4.3 Traditional Approaches to Solving Physics Problems

figure4-4

Figure 4: real-world crash test [20]

4.3.1 Real World Modeling

The first most commonly used solution to physics problems is real world modeling. For example, the Insurance Institute for Highway Safety (IIHS) performs crash tests on almost every vehicle commercially available. They perform these tests in large facility in Ruckersville, VA. Each time they perform a full crash test they use a brand new car, crash test dummies as well as barriers to perform the test [21].

Pros:

  • Incredibly Accurate

Cons:

  • Ineffective Prediction
  • Expensive

Incredibly Accurate:

Real world modeling is very precise. Car accidents happen in the real world; it makes sense for these accidents to be tested in the real world. The IIHS has crash tests including front, side, roof, and head restraint tests. All of these tests are attempting to attain a large amount of accuracy with the tests and ultimately rate cars based on their overall safety [22].

Ineffective prediction:

Real world modeling is not the best at predicting the safety of vehicles. Many issues pervade the crash tests because only a finite amount of them can be performed. For instance, the IIHS side impact test uses a “vehicle” at a regular car height crashing into the side of the test car at 31 mph. However, it is just as likely that a car will hit the side of another car at much faster than 31 mph, or that the cars will not hit directly in the center. The IIHS does not test these possible outcomes and so their ramifications are not known [23][24].

Expensive:

Real crash tests are very expensive when compared to other methods. According to Kelley Blue Book the average new car costs $33,543. Each time one of these cars is tested that new car cost is forfeited. Even ultra rare cars such as the Koenigsegg Agera R worth a staggering $1,611,000 must undergo the same crash tests as every other car [25][26].

4.3.2 Modern Computer Simulation

Another commonly used tactic is modern computer simulation. This can be done on nearly any computer so it is very accessible. Most scientific physics engines are created by the group that is conducting the research so there are not many commercially available however that does not stop some scientific groups from performing quantum simulations to test the rules of our physical world [27].

Pros:

  • Cheap
  • Fast
  • Profound

Cons:

  • Inaccurate
  • Difficult to implement

Cheap:

A nice desktop PC can be bought for around $600 in today’s market [28]. This is the only barrier when attempting to create a physics engine. After this cost, only the cost of electricity and internet are considered which are extremely cheap when compared to the cost of $33,000 on average for each real life crash safety test.

Fast:

Simulation is very fast when compared to real life testing alternatives. Honda Motor Co. has adopted a strategy of using simulation to test new car models and determine their safety before they are officially tested [29]. A company named 3DEXCITE has created very accurate crash testing software for Honda to use in their design process.

Profound:

Computer simulations can be used to find more information than what is just on the surface.
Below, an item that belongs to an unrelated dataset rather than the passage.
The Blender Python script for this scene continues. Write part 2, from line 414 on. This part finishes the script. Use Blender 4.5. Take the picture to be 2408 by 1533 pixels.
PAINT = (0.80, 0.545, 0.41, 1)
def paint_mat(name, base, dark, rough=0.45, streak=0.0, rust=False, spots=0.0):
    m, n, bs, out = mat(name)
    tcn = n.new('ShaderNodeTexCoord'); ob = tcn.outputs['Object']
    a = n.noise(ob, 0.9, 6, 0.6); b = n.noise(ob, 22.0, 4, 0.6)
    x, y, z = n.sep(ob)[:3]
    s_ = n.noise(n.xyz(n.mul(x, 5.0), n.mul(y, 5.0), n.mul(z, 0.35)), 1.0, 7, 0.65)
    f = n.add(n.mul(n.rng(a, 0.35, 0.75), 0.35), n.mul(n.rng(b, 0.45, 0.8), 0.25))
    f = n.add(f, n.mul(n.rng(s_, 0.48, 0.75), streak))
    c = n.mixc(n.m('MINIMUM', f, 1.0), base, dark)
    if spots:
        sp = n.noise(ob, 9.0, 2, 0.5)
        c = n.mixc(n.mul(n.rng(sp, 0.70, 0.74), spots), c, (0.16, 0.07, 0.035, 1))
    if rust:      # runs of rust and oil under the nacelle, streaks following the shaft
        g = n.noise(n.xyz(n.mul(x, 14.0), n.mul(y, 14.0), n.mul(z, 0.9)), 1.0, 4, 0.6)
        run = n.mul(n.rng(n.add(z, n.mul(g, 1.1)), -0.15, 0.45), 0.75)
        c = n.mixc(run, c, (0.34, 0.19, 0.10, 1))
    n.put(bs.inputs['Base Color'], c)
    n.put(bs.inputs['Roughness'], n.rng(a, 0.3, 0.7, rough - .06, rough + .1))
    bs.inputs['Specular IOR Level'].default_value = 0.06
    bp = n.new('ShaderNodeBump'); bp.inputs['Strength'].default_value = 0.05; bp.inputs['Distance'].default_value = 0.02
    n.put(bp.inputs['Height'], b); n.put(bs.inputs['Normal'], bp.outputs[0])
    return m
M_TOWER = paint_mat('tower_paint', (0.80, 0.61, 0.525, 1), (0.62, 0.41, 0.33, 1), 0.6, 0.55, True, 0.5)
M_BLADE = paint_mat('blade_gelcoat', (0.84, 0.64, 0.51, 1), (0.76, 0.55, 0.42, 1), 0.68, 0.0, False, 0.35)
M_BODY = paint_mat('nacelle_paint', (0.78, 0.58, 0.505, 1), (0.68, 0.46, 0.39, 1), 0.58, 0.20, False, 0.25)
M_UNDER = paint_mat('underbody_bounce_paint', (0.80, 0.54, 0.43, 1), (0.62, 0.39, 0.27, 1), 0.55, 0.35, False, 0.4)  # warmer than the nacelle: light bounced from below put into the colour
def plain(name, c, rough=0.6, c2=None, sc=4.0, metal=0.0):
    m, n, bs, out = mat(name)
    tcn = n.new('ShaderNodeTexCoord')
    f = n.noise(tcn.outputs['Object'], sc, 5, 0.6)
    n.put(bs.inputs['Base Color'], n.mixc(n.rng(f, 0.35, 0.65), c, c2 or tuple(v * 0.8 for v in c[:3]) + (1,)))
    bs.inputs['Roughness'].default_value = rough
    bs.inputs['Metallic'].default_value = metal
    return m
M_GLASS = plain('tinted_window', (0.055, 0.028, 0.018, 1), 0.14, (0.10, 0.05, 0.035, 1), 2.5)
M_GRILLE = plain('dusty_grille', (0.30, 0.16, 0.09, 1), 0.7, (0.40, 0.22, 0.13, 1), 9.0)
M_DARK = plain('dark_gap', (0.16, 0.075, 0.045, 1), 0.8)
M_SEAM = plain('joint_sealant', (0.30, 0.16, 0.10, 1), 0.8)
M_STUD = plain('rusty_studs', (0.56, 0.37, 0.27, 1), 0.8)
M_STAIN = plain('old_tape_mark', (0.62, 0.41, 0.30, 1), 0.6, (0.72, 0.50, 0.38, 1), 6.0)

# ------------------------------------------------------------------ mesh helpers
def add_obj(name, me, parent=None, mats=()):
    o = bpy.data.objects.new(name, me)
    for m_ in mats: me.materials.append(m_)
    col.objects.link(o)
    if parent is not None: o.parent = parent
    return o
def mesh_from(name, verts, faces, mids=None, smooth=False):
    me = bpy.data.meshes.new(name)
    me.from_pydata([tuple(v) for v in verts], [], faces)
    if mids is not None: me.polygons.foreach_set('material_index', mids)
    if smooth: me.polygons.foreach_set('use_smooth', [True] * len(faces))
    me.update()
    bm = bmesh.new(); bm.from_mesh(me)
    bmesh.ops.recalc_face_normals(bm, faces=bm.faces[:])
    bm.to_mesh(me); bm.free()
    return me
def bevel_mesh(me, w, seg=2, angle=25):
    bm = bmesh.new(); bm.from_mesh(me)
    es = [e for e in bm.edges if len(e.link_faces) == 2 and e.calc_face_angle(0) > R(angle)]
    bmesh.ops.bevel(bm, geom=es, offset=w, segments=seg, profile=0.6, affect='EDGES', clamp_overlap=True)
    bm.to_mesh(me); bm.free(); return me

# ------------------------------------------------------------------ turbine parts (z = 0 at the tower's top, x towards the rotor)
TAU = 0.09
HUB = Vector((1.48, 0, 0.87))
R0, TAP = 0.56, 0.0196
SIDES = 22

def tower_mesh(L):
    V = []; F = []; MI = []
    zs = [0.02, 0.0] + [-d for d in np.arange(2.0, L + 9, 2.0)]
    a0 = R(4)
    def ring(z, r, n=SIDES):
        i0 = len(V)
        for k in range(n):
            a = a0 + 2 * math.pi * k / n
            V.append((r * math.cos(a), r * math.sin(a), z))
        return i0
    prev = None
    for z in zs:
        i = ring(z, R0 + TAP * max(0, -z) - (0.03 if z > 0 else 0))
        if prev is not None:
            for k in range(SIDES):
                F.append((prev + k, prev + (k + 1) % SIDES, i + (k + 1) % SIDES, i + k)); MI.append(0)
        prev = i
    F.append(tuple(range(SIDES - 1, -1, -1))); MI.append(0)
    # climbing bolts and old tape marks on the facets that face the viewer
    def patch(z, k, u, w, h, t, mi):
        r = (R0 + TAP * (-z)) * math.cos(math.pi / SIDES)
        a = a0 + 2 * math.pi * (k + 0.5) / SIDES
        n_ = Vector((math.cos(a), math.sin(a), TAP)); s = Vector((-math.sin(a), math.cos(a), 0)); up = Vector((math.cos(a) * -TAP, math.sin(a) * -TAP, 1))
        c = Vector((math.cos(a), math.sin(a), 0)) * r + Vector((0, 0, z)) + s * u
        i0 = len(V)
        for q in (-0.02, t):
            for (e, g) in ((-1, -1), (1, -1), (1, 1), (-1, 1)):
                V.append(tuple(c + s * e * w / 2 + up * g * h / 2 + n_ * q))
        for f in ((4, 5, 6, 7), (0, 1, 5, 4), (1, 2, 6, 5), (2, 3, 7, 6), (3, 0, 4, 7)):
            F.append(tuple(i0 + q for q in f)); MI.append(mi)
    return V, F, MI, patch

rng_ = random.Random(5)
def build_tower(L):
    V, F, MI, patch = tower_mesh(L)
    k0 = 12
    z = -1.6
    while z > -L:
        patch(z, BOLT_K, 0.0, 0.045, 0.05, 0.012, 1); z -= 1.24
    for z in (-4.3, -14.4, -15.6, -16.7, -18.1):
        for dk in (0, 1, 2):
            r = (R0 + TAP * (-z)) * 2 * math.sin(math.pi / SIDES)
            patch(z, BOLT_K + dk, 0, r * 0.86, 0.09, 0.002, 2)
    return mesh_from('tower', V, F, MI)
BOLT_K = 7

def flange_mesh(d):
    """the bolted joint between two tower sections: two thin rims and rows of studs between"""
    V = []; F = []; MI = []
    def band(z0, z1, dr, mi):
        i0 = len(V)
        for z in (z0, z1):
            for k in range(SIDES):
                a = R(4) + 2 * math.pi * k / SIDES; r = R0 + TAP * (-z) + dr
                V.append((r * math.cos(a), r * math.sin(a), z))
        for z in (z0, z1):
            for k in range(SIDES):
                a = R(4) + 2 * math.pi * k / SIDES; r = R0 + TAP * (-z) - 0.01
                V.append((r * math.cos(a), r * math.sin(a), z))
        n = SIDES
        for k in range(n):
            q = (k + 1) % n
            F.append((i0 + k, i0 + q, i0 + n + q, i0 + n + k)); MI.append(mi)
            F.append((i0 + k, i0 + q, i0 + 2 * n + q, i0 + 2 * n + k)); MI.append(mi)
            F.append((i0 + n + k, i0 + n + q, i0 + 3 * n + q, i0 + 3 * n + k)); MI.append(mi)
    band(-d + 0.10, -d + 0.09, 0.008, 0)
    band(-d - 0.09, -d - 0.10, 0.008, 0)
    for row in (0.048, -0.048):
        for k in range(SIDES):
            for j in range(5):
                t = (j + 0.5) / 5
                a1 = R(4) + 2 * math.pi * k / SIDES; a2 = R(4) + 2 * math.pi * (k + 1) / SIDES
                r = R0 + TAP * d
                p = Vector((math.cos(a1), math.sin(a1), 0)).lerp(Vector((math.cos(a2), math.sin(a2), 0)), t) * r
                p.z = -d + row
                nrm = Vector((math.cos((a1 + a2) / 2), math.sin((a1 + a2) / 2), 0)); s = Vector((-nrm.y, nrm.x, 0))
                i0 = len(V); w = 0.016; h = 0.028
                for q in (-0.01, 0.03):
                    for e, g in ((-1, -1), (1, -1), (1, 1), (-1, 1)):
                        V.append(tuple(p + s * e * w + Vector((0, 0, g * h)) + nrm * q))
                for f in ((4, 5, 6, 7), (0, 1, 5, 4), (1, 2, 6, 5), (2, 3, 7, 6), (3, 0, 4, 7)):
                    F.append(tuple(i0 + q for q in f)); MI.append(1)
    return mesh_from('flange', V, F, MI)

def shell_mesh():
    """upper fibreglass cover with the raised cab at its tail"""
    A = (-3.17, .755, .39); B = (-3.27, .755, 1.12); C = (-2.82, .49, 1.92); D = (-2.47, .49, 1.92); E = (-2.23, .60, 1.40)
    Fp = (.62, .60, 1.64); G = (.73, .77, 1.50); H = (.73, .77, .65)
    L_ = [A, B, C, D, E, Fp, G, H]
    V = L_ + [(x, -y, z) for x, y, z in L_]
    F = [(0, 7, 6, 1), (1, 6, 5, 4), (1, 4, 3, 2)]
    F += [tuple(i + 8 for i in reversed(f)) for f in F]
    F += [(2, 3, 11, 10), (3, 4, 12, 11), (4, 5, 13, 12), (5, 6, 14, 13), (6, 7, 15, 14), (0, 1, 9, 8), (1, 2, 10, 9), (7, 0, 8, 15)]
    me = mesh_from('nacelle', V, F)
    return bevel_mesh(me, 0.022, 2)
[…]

Honda Motor Co. is using their new software to examine specific structural deficiencies in their car designs. They are able to take apart and put back together a car in a matter of seconds and exactly determine what parts are failing in the car [29]. Apparently, this is massively useful information when designing a car and cannot be achieved using real world modeling.

Inaccurate:

Virtual simulation is very accurate today but not as accurate as real life modeling. Honda is hoping to achieve 100% accuracy in its tests [29]. They have not been able to achieve that accuracy and it is highly unlikely that they ever will with conventional computer methods. This is because there are always a finite set of data points in a computer simulation whereas in the real world the amount of data is infinite.

Difficult to Implement:

Computer simulations are harder to implement than their real world counterparts. For example, a simple physics demonstration would be throwing a ball to the ground and seeing how many times it would bounce in the air before coming to rest on the ground. In the real world this is very easy to implement, there are 3 steps. Get a ball, then throw it on the ground; lastly, count the number of bounces. In order to recreate this task in a virtual environment the programmer must not only know how to program but they also must know basic force concepts, conservation of energy concepts, they must understand the coefficient of restitution and they must understand how to program graphical entities. Obviously, just throwing a ball on the ground is much easier.

4.3.3 Continuing Examples

Aerodynamics

Modeling aerodynamic properties in the real world is incredibly expensive and often cannot test for all possible types of turbulence. Conventionally simulating aerodynamics misses many details that a real-world simulation would not miss.

Soft-Body Physics

Soft body physics fall victim to the same negatives present in both real-world simulation and computer simulation. Trying to test a car for crash test ratings in the real world is incredibly expensive even though it is accurate in today’s world. Trying to test car crashes in a regular physics engine would not be nearly accurate enough to meet the high safety standards of IIHS (Insurance Institute for Highway Safety).

Climate Science

Climate science often uses a mix of real-world simulation and computer simulation to predict the condition of the global climate. As most people will tell you, the weather forecast is not always very accurate. There must be a better way to model these problems and solve the issues they present. The answer, of course, is Big Data Science.